Yes, of course we have a patron saint for him! We have a whole bunch of saints for him! I'd go with the North American Martyrs! Talk about culture shock!  Since I've covered them before, I'll just redirect you there. But I do want to highlight the fact that these men were shocked and horrified whilst having to live among the heathens and were beaten and chewed  trying to do their work here.


That would be much worse than broccoli with bacon bits and Velvetta


Which brings me back to the hand holding wars.  The North American Martyrs should add a little perspective to our thoughts.

8 comments:

Bethany said...

Dear Sister,
I have a question for you that you might find strange, but I really am serious.

I really enjoy documentaries and have been watching quite a few in these winter months. I've seen a number of them about the origins of our species, Homo sapiens.

I'm fascinated with the research that is being done in regard to our evolutionary cousins who share our genus, Homo. Such as Homo floresiensis, Homo habilis, and Homo neanderthalensis. It's so interesting to me to learn about how their lives might have been.

My question: Do you think these close relations to our species had souls? I know this is a big weird question, so I guess I'm just asking for your opinion, but I've been rolling it around in my head for a few days now, and wonder what others might think.

Thanks, Sister!

Clarence Heller said...

What an interesting blog you have.
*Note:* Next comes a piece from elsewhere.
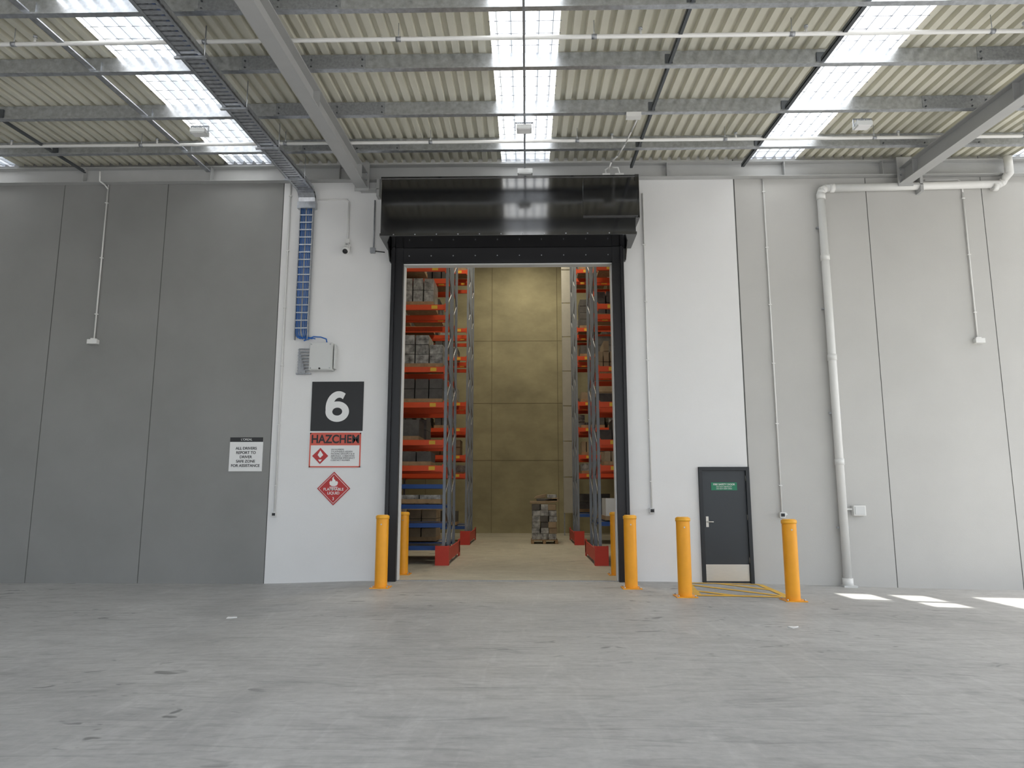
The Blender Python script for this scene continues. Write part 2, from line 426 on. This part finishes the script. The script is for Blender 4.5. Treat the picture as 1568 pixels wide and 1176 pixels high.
# ------------------------------------------------------------ conduits
def conduit(name,x,z0,z1,boxsize=.085,boxmat=M_pvc,r=.016,two=False):
    b=B(name); b.cyl((x,13.975,z0),(x,13.975,z1),r,M_pvc,10)
    z=z0+.5
    while z<z1: b.box(x-r-.014,x+r+.014,13.955,13.998,z,z+.02,M_pvc); z+=1.2
    s=boxsize/2
    b.box(x-s,x+s,13.93,13.998,z0-boxsize,z0,boxmat)
    b.box(x-s*.7,x+s*.7,13.922,13.93,z0-boxsize*.8,z0-boxsize*.2,boxmat if not two else M_blackm)
    return b
conduit('electrical_conduit',-4.64,1.30,8.09,.085,M_pvc,two=True).build()
conduit('electrical_conduit',2.70,1.38,7.8,.10,M_box,two=True).build()
b=conduit('electrical_conduit',5.19,1.30,8.09,.10,M_pvc,two=True); b.cyl((5.23,13.99,1.24),(5.27,13.96,1.28),.03,M_pvc,10); b.build()
b=conduit('hanging_power_outlet',-8.52,4.78,8.09,.10,M_pvc); b.box(-8.62,-8.42,13.90,13.998,4.66,4.75,M_pvc)
b.path([(-8.52,13.97,8.0),(-8.55,13.9,8.06),(-8.60,13.80,8.10),(-8.60,13.78,8.30)],.016,M_pvc,8); b.build()
b=conduit('hanging_power_outlet',9.24,4.72,7.76,.10,M_pvc); b.box(9.16,9.34,13.90,13.998,4.60,4.69,M_pvc)
b.path([(9.24,13.975,7.76),(9.24,13.975,7.98),(9.16,13.975,8.03),(8.5,13.975,8.03)],.016,M_pvc,10)
b.build()
b=B('electrical_conduit'); b.path([(-3.40,13.975,6.80),(-3.40,13.975,7.66),(-3.45,13.975,7.72),(-4.05,13.975,7.72)],.016,M_pvc,10)
b.box(-3.45,-3.35,13.92,13.998,6.76,6.84,M_pvc); b.build()
b=B('security_camera')
b.cyl((-3.40,13.998,6.68),(-3.40,13.90,6.68),.07,M_pvc,20); b.cyl((-3.40,13.92,6.70),(-3.40,13.86,6.60),.055,M_pvc,20)
b.ball((-3.40,13.85,6.575),.085,M_pvc,20); b.ball((-3.40,13.815,6.545),.058,M_blackm,18); b.build()
b=B('door_control_conduit'); b.path([(-2.86,13.975,6.65),(-2.86,13.975,7.7)],.014,M_galvd,8); b.box(-2.92,-2.82,13.93,13.998,6.55,6.66,M_galvd)
b.path([(-2.86,13.975,6.6),(-2.62,13.95,6.56)],.01,M_blackm,8); b.build()
# stormwater downpipe
b=B('downpipe')
r=.078; yc=13.90
b.path([(6.32,yc,fz(6.3)+.04),(6.32,yc,7.72),(6.35,yc,7.80),(6.43,yc,7.84),(9.95,yc,7.90),(10.02,yc,7.94),(10.05,yc,8.0)],r,M_pvc,24)
b.cyl((10.05,yc,8.0),(10.05,13.72,8.06),r,M_pvc,24); b.ball((10.05,yc,8.0),r,M_pvc,24); b.ball((10.05,13.72,8.06),r,M_pvc,24); b.cyl((10.05,13.72,8.06),(10.05,13.72,8.4),r,M_pvc,24)
for z in (2.2,4.25,6.3,7.6): b.cyl((6.32,yc,z),(6.32,yc,z+.12),r+.01,M_pvc,24)
for x in (6.5,9.8): b.cyl((x,yc,7.842),(x+.1,yc,7.844),r+.01,M_pvc,24)
for z in (1.0,3.2,5.3,7.0): b.box(6.32-r-.03,6.32+r+.03,13.93,13.998,z,z+.03,M_galv)
b.cyl((6.32,yc,fz(6.3)),(6.32,yc,fz(6.3)+.16),r+.018,M_pvc,24)
b.box(6.2,6.45,13.78,13.998,fz(6.3)-.01,fz(6.3)+.03,M_box)
b.build()
b=B('weatherproof_socket'); b.box(6.52,6.75,13.88,13.998,1.24,1.43,M_pvc); b.cyl((6.41,13.95,1.36),(6.54,13.95,1.36),.02,M_pvc,10)
b.box(6.54,6.73,13.868,13.88,1.26,1.41,M_box); b.build(bevel=.008)

# ------------------------------------------------------------ roller door
b=B('roller_door_hood')
yf=13.2
b.box(-2.56,2.42,yf,13.998,6.66,7.83,M_black)
b.box(-2.575,2.435,yf-.012,13.998,6.62,6.68,M_black)
b.box(-2.575,2.435,yf-.012,yf+.05,7.80,7.845,M_black)
b.box(1.40,2.46,yf-.05,yf,6.98,7.70,M_black)
b.box(2.42,2.50,yf-.02,13.9,6.95,7.85,M_black)
x=-2.3
while x<2.2: b.cyl((x,yf-.018,6.65),(x,yf-.010,6.65),.014,M_galvd,8); x+=.42
for xa,xb in ((-2.50,-2.48),(2.29,2.31)):
    b.prism([(13.55,6.63),(13.998,6.63),(13.998,6.33),(13.85,6.33)],'x',xa,xb,M_black)
b.build(bevel=.006)
b=B('door_1')   # frame of high roller door
b.box(-2.46,-2.22,13.86,13.998,0,6.615,M_blackm); b.box(2.03,2.26,13.86,13.998,0,6.615,M_blackm)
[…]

I was charmed by your writing, delighted by choice of medals and captivated by the handsome beauty of Xander.

Claudia's Genealogy Blog said...

In the mid 1970's my husband and I were transferred to Asia due to his work. That was a REAL culture shock.

You should come a little further East because we have a better variety of lettuce in PA and lots of other vegetables.

Tracy said...

Dear Bethany,
Pardon butting in on the conversation, but I would answer your question another way. The scientists have labeled Homo sapiens a person, and Homo floresiensis a pre-person. Thus your question about souls. I think that I don't trust their labels. I think that it is entirely possible that all the Homo etcetera were people, and had souls. We certainly have all different formats of homo sapiens in the world today, from very small people in central Africa to very tall people that play basketball.

berenike said...

All living things have souls - plants and animals (anima=soul). Soul just means "principle of life", what it is that makes a living thing alive.
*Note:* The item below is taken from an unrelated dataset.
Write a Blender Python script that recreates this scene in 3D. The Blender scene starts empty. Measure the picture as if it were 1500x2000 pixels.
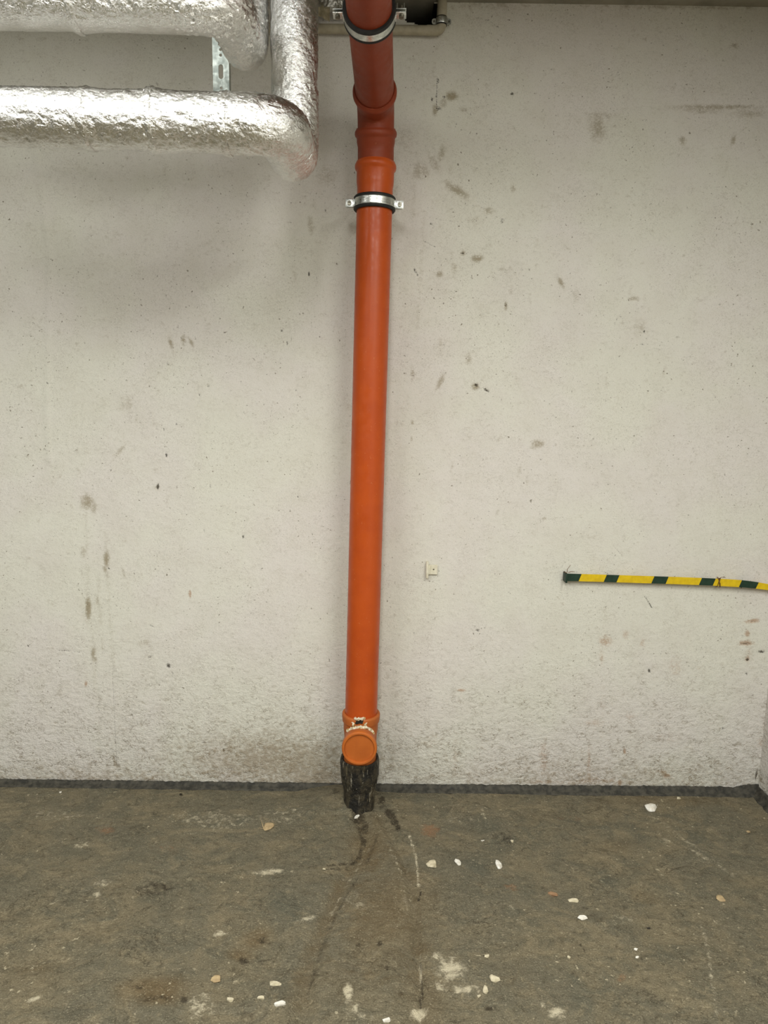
import bpy, bmesh, math, random
import numpy as np
from mathutils import Vector, Matrix

# ------------------------------------------------------------------ camera, world, lamps, exposure
W, H, F = 1500.0, 2000.0, 1387.0            # frame and focal length in pixels
CAM = np.array([0.0, -2.45, 1.411])         # back wall is Y = 0, floor is Z = 0
PITCH, ROLL = math.radians(8.8), math.radians(0.8)
fwd = np.array([0, math.cos(PITCH), -math.sin(PITCH)])
rgt0 = np.array([1.0, 0, 0]); up0 = np.array([0, math.sin(PITCH), math.cos(PITCH)])
rgt = rgt0 * math.cos(ROLL) + up0 * math.sin(ROLL)
up = up0 * math.cos(ROLL) - rgt0 * math.sin(ROLL)
S = bpy.context.scene
col = S.collection
cd = bpy.data.cameras.new('camera'); cam = bpy.data.objects.new('camera', cd); col.objects.link(cam)
cd.sensor_fit = 'VERTICAL'; cd.sensor_height = 36.0; cd.lens = 36.0 * F / H; cd.clip_start = 0.02
cam.matrix_world = Matrix(((rgt[0], up[0], -fwd[0], CAM[0]), (rgt[1], up[1], -fwd[1], CAM[1]),
                           (rgt[2], up[2], -fwd[2], CAM[2]), (0, 0, 0, 1)))
S.camera = cam
w = bpy.data.worlds.new('world'); S.world = w; w.use_nodes = True
w.node_tree.nodes['Background'].inputs[0].default_value = (1, 1, 1, 1)
w.node_tree.nodes['Background'].inputs[1].default_value = 0.02
def ceiling_lamp(name, loc, sx, sy, power, colr=(0.985, 0.99, 0.945)):
    l = bpy.data.lights.new(name, 'AREA'); l.shape = 'RECTANGLE'; l.size = sx; l.size_y = sy
    l.energy = power; l.color = colr
    o = bpy.data.objects.new(name, l); o.location = loc; col.objects.link(o)
    return o
ceiling_lamp('ceiling_lamp', (-0.75, -1.80, 2.635), 0.28, 1.0, 4.0)
ceiling_lamp('ceiling_lamp', (-1.35, -1.20, 2.635), 0.28, 0.9, 1.9)  # added fill lamp, brightens the wall just under the lower foil pipe
ceiling_lamp('ceiling_lamp', (-0.15, -3.30, 2.635), 0.25, 3.1, 24)
ceiling_lamp('ceiling_lamp', (1.00, -3.30, 2.635), 0.25, 3.1, 26)
ceiling_lamp('ceiling_lamp', (-2.0, -3.30, 2.635), 0.25, 3.1, 22)
S.view_settings.view_transform = 'Standard'; S.view_settings.look = 'None'
S.view_settings.gamma = 1.0; S.view_settings.use_curve_mapping = False
S.view_settings.exposure = 1.58

# ------------------------------------------------------------------ helpers
random.seed(4); rng = np.random.RandomState(11)
def ray(px, py):
    d = fwd + rgt * ((px - W / 2) / F) + up * ((H / 2 - py) / F)
    return d
def at_y(px, py, Y=0.0):                      # point of a vertical plane parallel to the back wall
    d = ray(px, py); t = (Y - CAM[1]) / d[1]; return CAM + d * t
def at_z(px, py, Z=0.0):                      # point of the floor
    d = ray(px, py); t = (Z - CAM[2]) / d[2]; return CAM + d * t
def srgb(r, g, b):
    f = lambda c: (c / 255 / 12.92) if c / 255 <= 0.04045 else ((c / 255 + 0.055) / 1.055) ** 2.4
    return (f(r), f(g), f(b), 1.0)
_perm = np.random.RandomState(3).permutation(256); _perm = np.concatenate([_perm, _perm, _perm])
_grad = np.random.RandomState(5).normal(size=(256, 3)); _grad /= np.linalg.norm(_grad, axis=1)[:, None]
def perlin(x, y, z):
    x, y, z = np.broadcast_arrays(np.asarray(x, float), np.asarray(y, float), np.asarray(z, float))
    xi, yi, zi = np.floor(x).astype(int), np.floor(y).astype(int), np.floor(z).astype(int)
    xf, yf, zf = x - xi, y - yi, z - zi
    u, v, q = [t * t * t * (t * (t * 6 - 15) + 10) for t in (xf, yf, zf)]
    def g(i, j, k):
        h = _perm[_perm[_perm[(xi + i) & 255] + ((yi + j) & 255)] + ((zi + k) & 255)]
        gr = _grad[h]
        return gr[..., 0] * (xf - i) + gr[..., 1] * (yf - j) + gr[..., 2] * (zf - k)
    l = lambda a, b, t: a + (b - a) * t
    return l(l(l(g(0, 0, 0), g(1, 0, 0), u), l(g(0, 1, 0), g(1, 1, 0), u), v),
             l(l(g(0, 0, 1), g(1, 0, 1), u), l(g(0, 1, 1), g(1, 1, 1), u), v), q)
def fbm(x, y, z, s, octv=3):
    a, t = 1.0, 0.0
    for i in range(octv):
        t = t + a * perlin(x * s + 7.3 * i, y * s + 1.7 * i, z * s + 3.1 * i); s *= 2.03; a *= 0.5
    return t
def obj(name, me, mats=None, parent=None, loc=None):
    o = bpy.data.objects.new(name, me); col.objects.link(o)
    for m in (mats if isinstance(mats, (list, tuple)) else [mats] if mats else []): me.materials.append(m)
    if parent: o.parent = parent
    if loc is not None: o.location = loc
    return o
def mesh(name, verts, faces, smooth=True):
    me = bpy.data.meshes.new(name)
    me.from_pydata(np.asarray(verts, float).tolist(), [], faces if isinstance(faces, list) else faces.tolist())
    if smooth: me.polygons.foreach_set('use_smooth', np.ones(len(me.polygons), bool))
    me.update(); return me
def from_bm(name, bm, smooth=True):
    bmesh.ops.recalc_face_normals(bm, faces=bm.faces[:])
    me = bpy.data.meshes.new(name); bm.to_mesh(me); bm.free()
    if smooth: me.polygons.foreach_set('use_smooth', np.ones(len(me.polygons), bool)); me.set_sharp_from_angle(angle=math.radians(40))
    me.update(); return me
def thing(name, label, cat, loc, group=None):
    o = bpy.data.objects.new(name, None); o.empty_display_size = 0.05; col.objects.link(o); o.location = loc
    o['label'] = label; o['category'] = cat
    if group: o['group'] = group
    return o
def tag(o, label, cat, group=None):
    o['label'] = label; o['category'] = cat
    if group: o['group'] = group
    return o
def struct(o): o['kind'] = 'structure'; return o
def grid_faces(nu, nv, wrap=False):
    i = np.arange(nu - 1)[:, None] * nv; j = np.arange(nv if wrap else nv - 1)[None, :]
    j2 = (j + 1) % nv
    return np.stack([i + j, i + j2, i + nv + j2, i + nv + j], -1).reshape(-1, 4)
def sweep(pts, radii, seg=64, disp=None, cap=True, name='tube', off=(0, 0, 0)):
    """tube along a polyline; radii per point; disp(P, s, th) -> extra radius"""
    P = np.asarray(pts, float); R = np.asarray(radii, float)
    if R.ndim == 0: R = np.full(len(P), float(R))
    T = np.gradient(P, axis=0); ln_ = np.linalg.norm(T, axis=1); prev = T[int(np.argmax(ln_ > 1e-9))].copy()
    for i in range(len(P)):                                   # rings that coincide or step back keep the running direction
        if ln_[i] < 1e-9: T[i] = prev
        elif T[i] @ prev < 0: T[i] = -T[i]
        T[i] /= np.linalg.norm(T[i]); prev = T[i].copy()
    n = np.cross(T[0], [0.31, 0.2, 0.93] if abs(T[0][2]) < 0.8 else [0.2, 1, 0.1]); n /= np.linalg.norm(n)
    th = np.linspace(0, 2 * math.pi, seg, endpoint=False)
    rings = []; s = 0
    for i in range(len(P)):
        n = n - T[i] * np.dot(n, T[i]); n /= np.linalg.norm(n); b = np.cross(T[i], n)
        if i: s += np.linalg.norm(P[i] - P[i - 1])
        d = np.cos(th)[:, None] * n + np.sin(th)[:, None] * b
        q = P[i] + d * R[i]
        if disp is not None: q = P[i] + d * (R[i] + disp(q, s, th))[:, None]
        rings.append(q)
    V = np.concatenate(rings) - np.asarray(off)
    Fc = grid_faces(len(P), seg, True).tolist()
    if cap:
        Fc.append(list(range(seg))[::-1]); Fc.append([(len(P) - 1) * seg + k for k in range(seg)])
    me = mesh(name, V, Fc); me.set_sharp_from_angle(angle=math.radians(38)); return me
def dense(pts, step):
    P = np.asarray(pts, float); out = [P[0]]
    for a, b in zip(P[:-1], P[1:]):
        n = max(1, int(round(np.linalg.norm(b - a) / step)))
        for k in range(1, n + 1): out.append(a + (b - a) * k / n)
    return np.array(out)
def bm_box(bm, c, d, rot=None, bev=0.0):
    r = bmesh.ops.create_cube(bm, size=1.0); vs = r['verts']
    bmesh.ops.scale(bm, vec=d, verts=vs)
    if bev:
        es = list({e for v in vs for e in v.link_edges})
        r2 = bmesh.ops.bevel(bm, geom=es, offset=bev, segments=2, affect='EDGES', profile=0.5)
        vs = list({v for f in r2['faces'] for v in f.verts} | {v for v in vs if v.is_valid})
    if rot is not None: bmesh.ops.rotate(bm, cent=(0, 0, 0), matrix=rot, verts=vs)
    bmesh.ops.translate(bm, vec=c, verts=vs)
    return vs
def bm_cyl(bm, a, b, r, seg=16, r2=None):
    a, b = Vector(a), Vector(b); d = b - a
    m = Matrix.Translation((a + b) / 2) @ d.to_track_quat('Z', 'Y').to_matrix().to_4x4()
    return bmesh.ops.create_cone(bm, cap_ends=True, segments=seg, radius1=r, radius2=r if r2 is None else r2, depth=d.length, matrix=m)['verts']
def plate_with_holes(name, outline, holes, thick):
    """flat plate in XZ, front at y=0, back at y=thick, holes cut through"""
    bm = bmesh.new(); es = []
    for loop in [outline] + holes:
        vs = [bm.verts.new((x, 0, z)) for x, z in loop]
        es += [bm.edges.new((vs[i], vs[(i + 1) % len(vs)])) for i in range(len(vs))]
    bmesh.ops.triangle_fill(bm, edges=es, use_beauty=True, use_dissolve=False)
    r = bmesh.ops.extrude_face_region(bm, geom=bm.faces[:])
    bmesh.ops.translate(bm, vec=(0, thick, 0), verts=[v for v in r['geom'] if isinstance(v, bmesh.types.BMVert)])
    return bm
def slot(cx, cz, w_, h_, n=8):
    pts = []; r = w_ / 2; k = max(h_ / 2 - r, 0)
    for i in range(n + 1): a = math.pi * i / n; pts.append((cx + r * math.cos(a), cz + k + r * math.sin(a)))
    for i in range(n + 1):
        a = math.pi + math.pi * i / n; p = (cx + r * math.cos(a), cz - k + r * math.sin(a))
        if k > 1e-6 or 0 < i < n: pts.append(p)
    return pts

# ------------------------------------------------------------------ materials
class NT:
    def __init__(s, name):
        s.m = bpy.data.materials.new(name); s.m.use_nodes = True; s.t = s.m.node_tree
        s.b = s.t.nodes['Principled BSDF']
    def n(s, typ, **kw):
        nd = s.t.nodes.new(typ)
        for k, v in kw.items():
            if k.startswith('_'): setattr(nd, k[1:], v)
        return nd
    def link(s, a, b): s.t.links.new(a, b)
    def put(s, sock, v):
        if hasattr(v, 'links') or isinstance(v, bpy.types.NodeSocket): s.link(v, sock)
        else: sock.default_value = v
    def coord(s, scale=None):
        o = s.n('ShaderNodeTexCoord').outputs['Object']
        if scale:
            mp = s.n('ShaderNodeMapping'); mp.inputs['Scale'].default_value = scale; s.link(o, mp.inputs[0]); o = mp.outputs[0]
        return o
    def noise(s, scale, detail=4, rough=0.55, co=None, dist=0.0, out=0):
        nd = s.n('ShaderNodeTexNoise'); nd.inputs['Scale'].default_value = scale; nd.inputs['Detail'].default_value = detail
        nd.inputs['Roughness'].default_value = rough; nd.inputs['Distortion'].default_value = dist
        s.link(co if co is not None else s.coord(), nd.inputs['Vector']); return nd.outputs[out]
    def voro(s, scale, co=None, feature='F1'):
        nd = s.n('ShaderNodeTexVoronoi', _feature=feature); nd.inputs['Scale'].default_value = scale
        s.link(co if co is not None else s.coord(), nd.inputs['Vector']); return nd.outputs['Distance']
    def ramp(s, fac, a, b, lo=0.0, hi=1.0):
        nd = s.n('ShaderNodeMapRange', _interpolation_type='SMOOTHSTEP'); s.put(nd.inputs[0], fac)
        nd.inputs[1].default_value = a; nd.inputs[2].default_value = b; nd.inputs[3].default_value = lo; nd.inputs[4].default_value = hi
        return nd.outputs[0]
    def math(s, op, a, b=0.0, clamp=False):
        nd = s.n('ShaderNodeMath', _operation=op, _use_clamp=clamp); s.put(nd.inputs[0], a); s.put(nd.inputs[1], b); return nd.outputs[0]
    def mix(s, fac, a, b, mode='MIX'):
        nd = s.n('ShaderNodeMix', _data_type='RGBA', _blend_type=mode); s.put(nd.inputs[0], fac); s.put(nd.inputs[6], a); s.put(nd.inputs[7], b); return nd.outputs[2]
    def attr(s, name):
        nd = s.n('ShaderNodeAttribute'); nd.attribute_name = name
        sp = s.n('ShaderNodeSeparateColor'); s.link(nd.outputs['Color'], sp.inputs[0]); return sp.outputs
    def bump(s, h, strength=0.5, dist=0.002, prev=None):
        nd = s.n('ShaderNodeBump'); nd.inputs['Distance'].default_value = dist; s.put(nd.inputs['Strength'], strength)
        s.put(nd.inputs['Height'], h)
        if prev is not None: s.link(prev, nd.inputs['Normal'])
        return nd.outputs[0]
    def done(s, color, rough=0.6, metal=0.0, normal=None, spec=None):
        s.put(s.b.inputs['Base Color'], color); s.put(s.b.inputs['Roughness'], rough); s.put(s.b.inputs['Metallic'], metal)
        if normal is not None: s.link(normal, s.b.inputs['Normal'])
        if spec is not None: s.b.inputs['Specular IOR Level'].default_value = spec
        return s.m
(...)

An animal does everything a plant does, and some more things, so its soul includes everything that a plant's soul does, plus it has capabalities a plant's soul doesn't. A human's soul has all the capabilities of an animal's soul, plus something else - rationality. Our souls "enliven" our bodies, but there are some properties of our souls that are not dependent on the use of an organ the way eating, drinking, instinctual behaviours, and so on, are. Because of this our souls can exist without our bodies - they are immortal, whereas animal souls are not, because everything an animal soul does is bound up with the animal's body.
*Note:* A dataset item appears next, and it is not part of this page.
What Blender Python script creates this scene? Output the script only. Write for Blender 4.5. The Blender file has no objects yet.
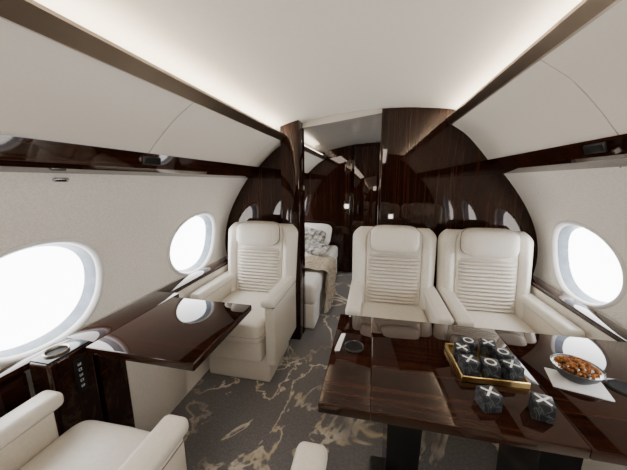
import bpy, bmesh, math, random
import numpy as np
from mathutils import Vector, Matrix
random.seed(4)
C = bpy.context.collection
R = math.radians

# ---------------------------------------------------------------- materials
def newmat(name):
    m = bpy.data.materials.new(name); m.use_nodes = True
    nt = m.node_tree; b = nt.nodes['Principled BSDF']
    return m, nt, b
def ramp(nt, fac, stops):
    r = nt.nodes.new('ShaderNodeValToRGB')
    e = r.color_ramp.elements
    while len(e) < len(stops): e.new(.5)
    for i, (p, c) in enumerate(stops):
        e[i].position = p; e[i].color = (*c, 1)
    nt.links.new(fac, r.inputs[0]); return r
def noise(nt, vec, scale, detail=3, dist=0, rough=.5):
    n = nt.nodes.new('ShaderNodeTexNoise')
    n.inputs['Scale'].default_value = scale; n.inputs['Detail'].default_value = detail
    n.inputs['Distortion'].default_value = dist; n.inputs['Roughness'].default_value = rough
    if vec: nt.links.new(vec, n.inputs['Vector'])
    return n
def coords(nt, scale=(1, 1, 1), rot=(0, 0, 0)):
    t = nt.nodes.new('ShaderNodeTexCoord'); mp = nt.nodes.new('ShaderNodeMapping')
    mp.inputs['Scale'].default_value = scale; mp.inputs['Rotation'].default_value = rot
    nt.links.new(t.outputs['Object'], mp.inputs['Vector']); return mp.outputs[0]
def bump(nt, b, h, strength, dist=.01):
    n = nt.nodes.new('ShaderNodeBump'); n.inputs['Strength'].default_value = strength
    n.inputs['Distance'].default_value = dist
    nt.links.new(h, n.inputs['Height']); nt.links.new(n.outputs[0], b.inputs['Normal'])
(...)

Though if there are going to be trees and so on and so forth in the New Jerusalem, I suppose there will be animals too. Just not actually the same ones, even if absolutely identical in every other respect to Tiddles and Bimbo.

Anonymous said...

I like Berenike's answer and would just like to say to SMM - Sugar you haven't eaten at the right places when you travel away from California. There are many, many wonderful places to eat, and enjoy. Keep trying and you will find them. Next time you venture out of state let your readers know and one of us can direct you to a nice place where you are traveling to.
You have a beautiful and very enlightening blog. God Bless,
Offer it up!

Aaron said...

Hello, I stumbled here doing a bit of research for a paper, but became intrigued by the conversation. I am not at all religious, I blame my parents (if there is an blame to be placed, that is) because we rarely went to church, but am fascinated with such thoughts and ideas as the true origin of our species and its features..

Back to the main point of the blog (I might as well contribute, perhaps provide a unique perspective). I feel rather unfortunate for not having been in a place other than Spring, (Southeast, just North of Houston)Texas for long enough to have truly experienced culture shock. Sure I have been on vacations to several states within the U.S. (mostly road-trips, only spending a few days or so in many of them). I find my situation unfortunate because I feel that it is important to have as many experiences as we can during our lives, and to be having so extreme an experience as to be truly culturally shocked would be the success of such an undertaking.

The first thing I would suggest would be to ensure strong, healthy communication; It is one of the most important aspects of a relationship, especially for someone in such a fragile state.

Best Wishes!

Aaron said...
This comment has been removed by the author.